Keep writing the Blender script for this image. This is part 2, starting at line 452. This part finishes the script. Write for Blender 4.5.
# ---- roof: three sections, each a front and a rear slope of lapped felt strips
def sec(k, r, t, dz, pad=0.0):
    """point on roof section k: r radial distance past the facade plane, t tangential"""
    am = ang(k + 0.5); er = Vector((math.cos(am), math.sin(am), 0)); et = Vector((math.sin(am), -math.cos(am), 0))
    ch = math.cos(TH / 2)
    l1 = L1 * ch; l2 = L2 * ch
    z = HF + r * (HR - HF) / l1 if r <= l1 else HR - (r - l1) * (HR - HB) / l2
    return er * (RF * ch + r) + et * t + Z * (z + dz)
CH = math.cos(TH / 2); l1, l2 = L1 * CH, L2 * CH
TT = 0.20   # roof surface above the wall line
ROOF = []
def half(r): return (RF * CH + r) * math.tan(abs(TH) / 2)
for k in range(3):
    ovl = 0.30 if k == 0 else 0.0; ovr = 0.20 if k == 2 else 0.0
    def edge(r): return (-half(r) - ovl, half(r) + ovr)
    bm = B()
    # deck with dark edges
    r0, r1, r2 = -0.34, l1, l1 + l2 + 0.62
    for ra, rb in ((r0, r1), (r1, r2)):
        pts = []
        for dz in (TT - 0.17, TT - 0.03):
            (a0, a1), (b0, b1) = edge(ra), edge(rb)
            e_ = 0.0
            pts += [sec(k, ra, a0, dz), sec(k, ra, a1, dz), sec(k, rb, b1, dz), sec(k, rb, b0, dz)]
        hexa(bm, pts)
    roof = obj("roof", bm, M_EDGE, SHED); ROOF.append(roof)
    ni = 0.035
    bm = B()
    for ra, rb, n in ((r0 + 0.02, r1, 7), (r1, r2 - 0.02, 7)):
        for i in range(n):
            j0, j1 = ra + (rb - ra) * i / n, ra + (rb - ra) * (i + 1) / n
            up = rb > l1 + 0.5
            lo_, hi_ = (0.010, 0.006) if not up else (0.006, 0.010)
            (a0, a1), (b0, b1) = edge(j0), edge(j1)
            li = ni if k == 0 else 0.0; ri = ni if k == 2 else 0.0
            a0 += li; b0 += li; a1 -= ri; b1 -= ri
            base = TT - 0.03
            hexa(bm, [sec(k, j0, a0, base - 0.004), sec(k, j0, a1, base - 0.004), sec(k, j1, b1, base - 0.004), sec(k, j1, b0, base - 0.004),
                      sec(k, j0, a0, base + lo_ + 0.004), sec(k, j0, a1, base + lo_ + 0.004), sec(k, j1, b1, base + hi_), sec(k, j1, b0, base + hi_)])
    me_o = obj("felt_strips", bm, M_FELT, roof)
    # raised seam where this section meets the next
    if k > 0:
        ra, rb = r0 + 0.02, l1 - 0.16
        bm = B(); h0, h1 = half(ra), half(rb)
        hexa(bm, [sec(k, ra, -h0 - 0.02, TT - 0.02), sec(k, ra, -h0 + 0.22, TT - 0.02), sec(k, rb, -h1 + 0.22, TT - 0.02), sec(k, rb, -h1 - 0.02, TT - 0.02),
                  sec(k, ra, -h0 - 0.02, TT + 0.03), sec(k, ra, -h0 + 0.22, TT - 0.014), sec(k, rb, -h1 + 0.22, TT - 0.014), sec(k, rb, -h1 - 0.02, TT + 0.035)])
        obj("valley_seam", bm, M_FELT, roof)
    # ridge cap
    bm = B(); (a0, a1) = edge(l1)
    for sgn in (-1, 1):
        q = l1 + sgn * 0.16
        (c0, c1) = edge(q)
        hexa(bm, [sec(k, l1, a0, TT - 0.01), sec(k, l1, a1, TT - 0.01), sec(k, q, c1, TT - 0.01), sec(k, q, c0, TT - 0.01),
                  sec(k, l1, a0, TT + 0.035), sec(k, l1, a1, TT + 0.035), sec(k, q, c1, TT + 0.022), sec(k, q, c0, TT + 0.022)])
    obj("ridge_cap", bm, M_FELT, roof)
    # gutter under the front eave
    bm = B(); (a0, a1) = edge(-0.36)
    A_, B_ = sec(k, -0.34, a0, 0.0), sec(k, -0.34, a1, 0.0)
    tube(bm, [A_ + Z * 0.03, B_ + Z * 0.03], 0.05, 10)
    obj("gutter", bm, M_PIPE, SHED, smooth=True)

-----

Task objective ->
All of the material above needs to be copied exactly.

Answer for this exercise ->
Keep writing the Blender script for this image. This is part 2, starting at line 452. This part finishes the script. Write for Blender 4.5.
# ---- roof: three sections, each a front and a rear slope of lapped felt strips
def sec(k, r, t, dz, pad=0.0):
    """point on roof section k: r radial distance past the facade plane, t tangential"""
    am = ang(k + 0.5); er = Vector((math.cos(am), math.sin(am), 0)); et = Vector((math.sin(am), -math.cos(am), 0))
    ch = math.cos(TH / 2)
    l1 = L1 * ch; l2 = L2 * ch
    z = HF + r * (HR - HF) / l1 if r <= l1 else HR - (r - l1) * (HR - HB) / l2
    return er * (RF * ch + r) + et * t + Z * (z + dz)
CH = math.cos(TH / 2); l1, l2 = L1 * CH, L2 * CH
TT = 0.20   # roof surface above the wall line
ROOF = []
def half(r): return (RF * CH + r) * math.tan(abs(TH) / 2)
for k in range(3):
    ovl = 0.30 if k == 0 else 0.0; ovr = 0.20 if k == 2 else 0.0
    def edge(r): return (-half(r) - ovl, half(r) + ovr)
    bm = B()
    # deck with dark edges
    r0, r1, r2 = -0.34, l1, l1 + l2 + 0.62
    for ra, rb in ((r0, r1), (r1, r2)):
        pts = []
        for dz in (TT - 0.17, TT - 0.03):
            (a0, a1), (b0, b1) = edge(ra), edge(rb)
            e_ = 0.0
            pts += [sec(k, ra, a0, dz), sec(k, ra, a1, dz), sec(k, rb, b1, dz), sec(k, rb, b0, dz)]
        hexa(bm, pts)
    roof = obj("roof", bm, M_EDGE, SHED); ROOF.append(roof)
    ni = 0.035
    bm = B()
    for ra, rb, n in ((r0 + 0.02, r1, 7), (r1, r2 - 0.02, 7)):
        for i in range(n):
            j0, j1 = ra + (rb - ra) * i / n, ra + (rb - ra) * (i + 1) / n
            up = rb > l1 + 0.5
            lo_, hi_ = (0.010, 0.006) if not up else (0.006, 0.010)
            (a0, a1), (b0, b1) = edge(j0), edge(j1)
            li = ni if k == 0 else 0.0; ri = ni if k == 2 else 0.0
            a0 += li; b0 += li; a1 -= ri; b1 -= ri
            base = TT - 0.03
            hexa(bm, [sec(k, j0, a0, base - 0.004), sec(k, j0, a1, base - 0.004), sec(k, j1, b1, base - 0.004), sec(k, j1, b0, base - 0.004),
                      sec(k, j0, a0, base + lo_ + 0.004), sec(k, j0, a1, base + lo_ + 0.004), sec(k, j1, b1, base + hi_), sec(k, j1, b0, base + hi_)])
    me_o = obj("felt_strips", bm, M_FELT, roof)
    # raised seam where this section meets the next
    if k > 0:
        ra, rb = r0 + 0.02, l1 - 0.16
        bm = B(); h0, h1 = half(ra), half(rb)
        hexa(bm, [sec(k, ra, -h0 - 0.02, TT - 0.02), sec(k, ra, -h0 + 0.22, TT - 0.02), sec(k, rb, -h1 + 0.22, TT - 0.02), sec(k, rb, -h1 - 0.02, TT - 0.02),
                  sec(k, ra, -h0 - 0.02, TT + 0.03), sec(k, ra, -h0 + 0.22, TT - 0.014), sec(k, rb, -h1 + 0.22, TT - 0.014), sec(k, rb, -h1 - 0.02, TT + 0.035)])
        obj("valley_seam", bm, M_FELT, roof)
    # ridge cap
    bm = B(); (a0, a1) = edge(l1)
    for sgn in (-1, 1):
        q = l1 + sgn * 0.16
        (c0, c1) = edge(q)
        hexa(bm, [sec(k, l1, a0, TT - 0.01), sec(k, l1, a1, TT - 0.01), sec(k, q, c1, TT - 0.01), sec(k, q, c0, TT - 0.01),
                  sec(k, l1, a0, TT + 0.035), sec(k, l1, a1, TT + 0.035), sec(k, q, c1, TT + 0.022), sec(k, q, c0, TT + 0.022)])
    obj("ridge_cap", bm, M_FELT, roof)
    # gutter under the front eave
    bm = B(); (a0, a1) = edge(-0.36)
    A_, B_ = sec(k, -0.34, a0, 0.0), sec(k, -0.34, a1, 0.0)
    tube(bm, [A_ + Z * 0.03, B_ + Z * 0.03], 0.05, 10)
    obj("gutter", bm, M_PIPE, SHED, smooth=True)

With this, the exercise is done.